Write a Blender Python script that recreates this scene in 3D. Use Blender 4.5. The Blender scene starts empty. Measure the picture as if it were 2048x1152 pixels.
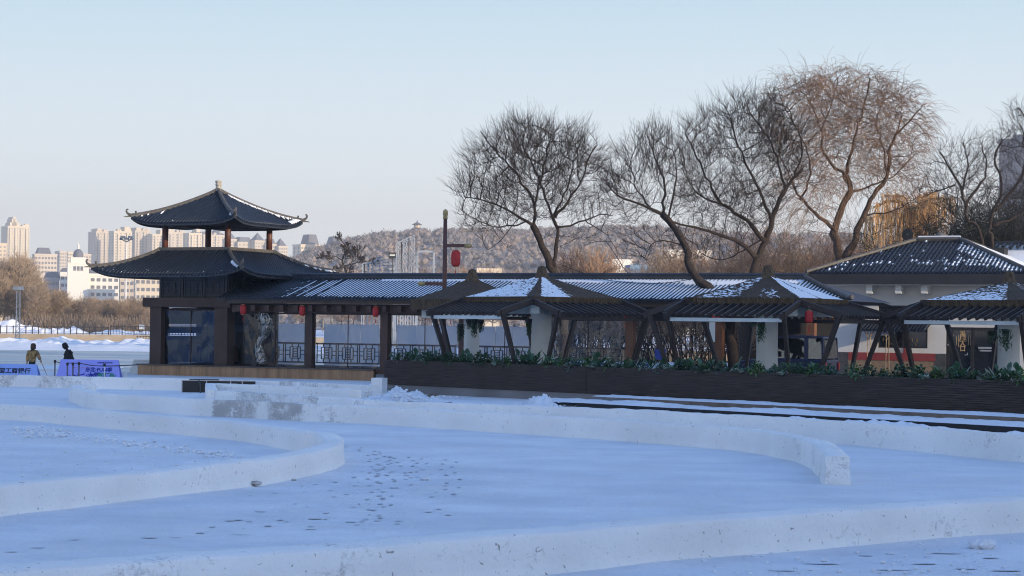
import bpy, math, random
from mathutils import Vector, Matrix, noise
R = math.radians
sc = bpy.context.scene
rnd = random.Random(7)
# ---------------------------------------------------------------- camera
FPX = 4000.0; CAMH = 2.6; PITCH = math.atan(74/FPX); ROLL = 0.0125
cF = Vector((0, math.cos(PITCH), math.sin(PITCH)))
u0 = Vector((0, -math.sin(PITCH), math.cos(PITCH))); r0 = Vector((1, 0, 0))
cR = r0*math.cos(ROLL) + u0*math.sin(ROLL)
cU = u0*math.cos(ROLL) - r0*math.sin(ROLL)
cd = bpy.data.cameras.new("camera"); cam = bpy.data.objects.new("camera", cd)
sc.collection.objects.link(cam)
cam.matrix_world = Matrix(((cR.x, cU.x, -cF.x, 0), (cR.y, cU.y, -cF.y, 0), (cR.z, cU.z, -cF.z, CAMH), (0, 0, 0, 1)))
cd.sensor_width = 36; cd.lens = FPX/2048*36; cd.clip_start = .5; cd.clip_end = 20000
sc.camera = cam
def ray(px, py): return cF*FPX + cR*(px-1024) - cU*(py-576)
def G(px, py, z=0.0):
    d = ray(px, py); t = (z-CAMH)/d.z
    return Vector((d.x*t, d.y*t, z))
def at(px, py, Y):
    d = ray(px, py); t = Y/d.y
    return Vector((d.x*t, Y, CAMH + d.z*t))
# ---------------------------------------------------------------- light
SAZ = R(38); SEL = R(11)              # sun: 38 deg behind the +X axis, low
S = Vector((math.cos(SAZ)*math.cos(SEL), -math.sin(SAZ)*math.cos(SEL), math.sin(SEL)))
w = bpy.data.worlds.new("World"); sc.world = w; w.use_nodes = True
nt = w.node_tree; bgn = nt.nodes["Background"]
sky = nt.nodes.new("ShaderNodeTexSky"); sky.sky_type = 'NISHITA'; sky.sun_disc = False
sky.sun_elevation = SEL; sky.sun_rotation = math.atan2(S.x, S.y)
sky.altitude = 200; sky.air_density = 1.0; sky.dust_density = .35; sky.ozone_density = 2.2
# thin winter air: the Nishita sky pales to a milky white band near the horizon
wtc = nt.nodes.new("ShaderNodeTexCoord"); wsp = nt.nodes.new("ShaderNodeSeparateXYZ"); nt.links.new(wtc.outputs['Generated'], wsp.inputs[0])
wr = nt.nodes.new("ShaderNodeValToRGB"); nt.links.new(wsp.outputs[2], wr.inputs[0]); ce = wr.color_ramp.elements; ce.new(.22)
for e, p, v in zip(ce, (0, .22, .6), (.95, .92, .55)): e.position = p; e.color = (v, v, v, 1)
wr2 = nt.nodes.new("ShaderNodeValToRGB"); nt.links.new(wsp.outputs[2], wr2.inputs[0]); ce = wr2.color_ramp.elements; ce.new(.18)
for e, p, v in zip(ce, (0, .17, .5), ((6.15,6.1,6.0), (2.6,3.65,4.4), (.70,1.66,4.3))): e.position = p; e.color = (*v, 1)
# the low sky is brighter on the sun's side
dt = nt.nodes.new("ShaderNodeVectorMath"); dt.operation = 'DOT_PRODUCT'; nt.links.new(wtc.outputs['Generated'], dt.inputs[0]); dt.inputs[1].default_value = (math.cos(SAZ), -math.sin(SAZ), 0)
mr = nt.nodes.new("ShaderNodeMapRange"); nt.links.new(dt.outputs['Value'], mr.inputs[0]); mr.inputs[1].default_value = -.3; mr.inputs[2].default_value = 1; mr.inputs[3].default_value = 0; mr.inputs[4].default_value = 1
mg = nt.nodes.new("ShaderNodeMix"); mg.data_type = 'RGBA'; nt.links.new(mr.outputs[0], mg.inputs[0]); mg.inputs[6].default_value = (1,1,1,1); mg.inputs[7].default_value = (3.2,2.4,1.8,1)
sc2 = nt.nodes.new("ShaderNodeVectorMath"); sc2.operation = 'MULTIPLY'; nt.links.new(wr2.outputs[0], sc2.inputs[0]); nt.links.new(mg.outputs[2], sc2.inputs[1])
wmx = nt.nodes.new("ShaderNodeMix"); wmx.data_type = 'RGBA'
nt.links.new(wr.outputs[0], wmx.inputs[0]); nt.links.new(sky.outputs[0], wmx.inputs[6]); nt.links.new(sc2.outputs[0], wmx.inputs[7])
nt.links.new(wmx.outputs[2], bgn.inputs[0]); bgn.inputs[1].default_value = .15
ld = bpy.data.lights.new("sun", 'SUN'); ld.energy = 5.0; ld.angle = R(.55); ld.color = (1, .79, .54)
lo = bpy.data.objects.new("sun", ld); sc.collection.objects.link(lo)
lo.rotation_euler = S.to_track_quat('Z', 'Y').to_euler()
sc.view_settings.view_transform = 'Standard'; sc.view_settings.look = 'None'
sc.view_settings.exposure = .55; sc.view_settings.gamma = 1
sc.render.engine = 'CYCLES'
cy = sc.cycles; cy.max_bounces = 6; cy.diffuse_bounces = 3; cy.glossy_bounces = 3
cy.transmission_bounces = 6; cy.transparent_max_bounces = 24; cy.volume_bounces = 0
cy.use_denoising = True; cy.denoiser = 'OPENIMAGEDENOISE'; cy.denoising_input_passes = 'RGB_ALBEDO_NORMAL'; cy.denoising_prefilter = 'ACCURATE'; cy.denoising_quality = 'HIGH'; cy.filter_width = 1.05
cy.caustics_reflective = False; cy.caustics_refractive = False
# ---------------------------------------------------------------- helpers
col = sc.collection
def link(o): col.objects.link(o); return o
class MB:
    def __init__(s): s.v = []; s.f = []; s.m = []; s.a = None
    def add(s, vs, fs, mi=0):
        o = len(s.v); s.v += [tuple(p) for p in vs]
        s.f += [tuple(i+o for i in f) for f in fs]; s.m += [mi]*len(fs); return s
    def box(s, x0, x1, y0, y1, z0, z1, mi=0):
        return s.add([(x0,y0,z0),(x1,y0,z0),(x1,y1,z0),(x0,y1,z0),(x0,y0,z1),(x1,y0,z1),(x1,y1,z1),(x0,y1,z1)],
              [(3,2,1,0),(4,5,6,7),(0,1,5,4),(1,2,6,5),(2,3,7,6),(3,0,4,7)], mi)
    def hexa(s, p, mi=0):
        return s.add(p, [(3,2,1,0),(4,5,6,7),(0,1,5,4),(1,2,6,5),(2,3,7,6),(3,0,4,7)], mi)
    def bar(s, a, b, wd, ht, mi=0, up=(0,0,1), w2=None, h2=None):
        a = Vector(a); b = Vector(b); d = (b-a).normalized(); up = Vector(up)
        if abs(d.dot(up)) > .98: up = Vector((0,1,0))
        x = d.cross(up).normalized(); y = x.cross(d).normalized()
        w2 = wd if w2 is None else w2; h2 = ht if h2 is None else h2
        q = []
        for c, ww, hh in ((a, wd, ht), (b, w2, h2)):
            for i, j in ((-1,-1),(1,-1),(1,1),(-1,1)): q.append(c + x*(i*ww/2) + y*(j*hh/2))
        return s.add(q, [(3,2,1,0),(4,5,6,7),(0,1,5,4),(1,2,6,5),(2,3,7,6),(3,0,4,7)], mi)
    def tube(s, pts, rs, n=6, mi=0, cap=True):
        pts = [Vector(p) for p in pts]
        if not hasattr(rs, '__len__'): rs = [rs]*len(pts)
        vs = []; prev = None
        for i, p in enumerate(pts):
            d = (pts[min(i+1, len(pts)-1)] - pts[max(i-1, 0)])
            d = d.normalized() if d.length > 1e-9 else Vector((0,0,1))
            if prev is None: x = d.orthogonal().normalized()
            else:
                x = prev - d*prev.dot(d)
                x = x.normalized() if x.length > 1e-6 else d.orthogonal().normalized()
            prev = x; y = d.cross(x)
            for k in range(n):
                a = 2*math.pi*k/n; vs.append(p + (x*math.cos(a) + y*math.sin(a))*rs[i])
        fs = [(i*n+k, i*n+(k+1)%n, (i+1)*n+(k+1)%n, (i+1)*n+k) for i in range(len(pts)-1) for k in range(n)]
        if cap: fs.append(tuple(range(n-1, -1, -1))); L = (len(pts)-1)*n; fs.append(tuple(range(L, L+n)))
        return s.add(vs, fs, mi)
    def lathe(s, prof, c=(0,0,0), n=14, mi=0):
        vs = []; m = len(prof)
        for r, z in prof:
            for k in range(n):
                a = 2*math.pi*k/n; vs.append((c[0]+r*math.cos(a), c[1]+r*math.sin(a), c[2]+z))
        fs = [(i*n+k, i*n+(k+1)%n, (i+1)*n+(k+1)%n, (i+1)*n+k) for i in range(m-1) for k in range(n)]
        fs.append(tuple(range(n-1,-1,-1))); fs.append(tuple(range((m-1)*n, m*n)))
        return s.add(vs, fs, mi)
    def quad(s, a, b, c, d, mi=0): return s.add([a,b,c,d], [(0,1,2,3)], mi)
    def xf(s, M_, i0=0):
        for i in range(i0, len(s.v)): s.v[i] = tuple(M_ @ Vector(s.v[i]))
        return s
    def build(s, name, mats, parent=None, smooth=False, attr=None):
        me = bpy.data.meshes.new(name); me.from_pydata(s.v, [], s.f)
        if not isinstance(mats, (list, tuple)): mats = [mats]
        for m in mats: me.materials.append(m)
        if len(mats) > 1: me.polygons.foreach_set('material_index', s.m)
        if smooth: me.polygons.foreach_set('use_smooth', [True]*len(me.polygons))
        if attr:
            for k, vals in attr.items():
                at_ = me.attributes.new(k, 'FLOAT', 'POINT'); at_.data.foreach_set('value', vals)
        me.update()
        o = bpy.data.objects.new(name, me); link(o)
        if parent: o.parent = parent
        return o
def tag(o, label=None, cat=None, group=None, kind=None):
    if label: o['label'] = label
    if cat: o['category'] = cat
    if group: o['group'] = group
    if kind: o['kind'] = kind
    return o
def thing(name, label, cat, loc=(0,0,0), rz=0, group=None):
    o = bpy.data.objects.new(name, None); link(o); o.location = loc; o.rotation_euler = (0,0,rz)
    o.empty_display_size = .1
    return tag(o, label, cat, group)
def dup(o, parent=None):
    c = o.copy(); link(c); c.parent = parent
    for ch in [x for x in bpy.data.objects if x.parent == o]: dup(ch, c)
    return c
KIDS = {}
def dupf(root, kids, loc, rz=0, scale=1, label=None, group=None):
    c = root.copy(); link(c); c.location = loc; c.rotation_euler = (0,0,rz); c.scale = (scale,)*3
    if label: c['label'] = label
    if group: c['group'] = group
    for k, gk in kids:
        d = k.copy(); link(d); d.parent = c
        for g in gk: e = g.copy(); link(e); e.parent = d
    return c
def kids_of(root):
    ch = [x for x in bpy.data.objects if x.parent == root]
    return [(k, [x for x in bpy.data.objects if x.parent == k]) for k in ch]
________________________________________
## TASK GOAL
Which lines contain the word "scene"? Return each of them.

## SOLUTION TO THE EXERCISE
Write a Blender Python script that recreates this scene in 3D. Use Blender 4.5. The Blender scene starts empty. Measure the picture as if it were 2048x1152 pixels.
sc = bpy.context.scene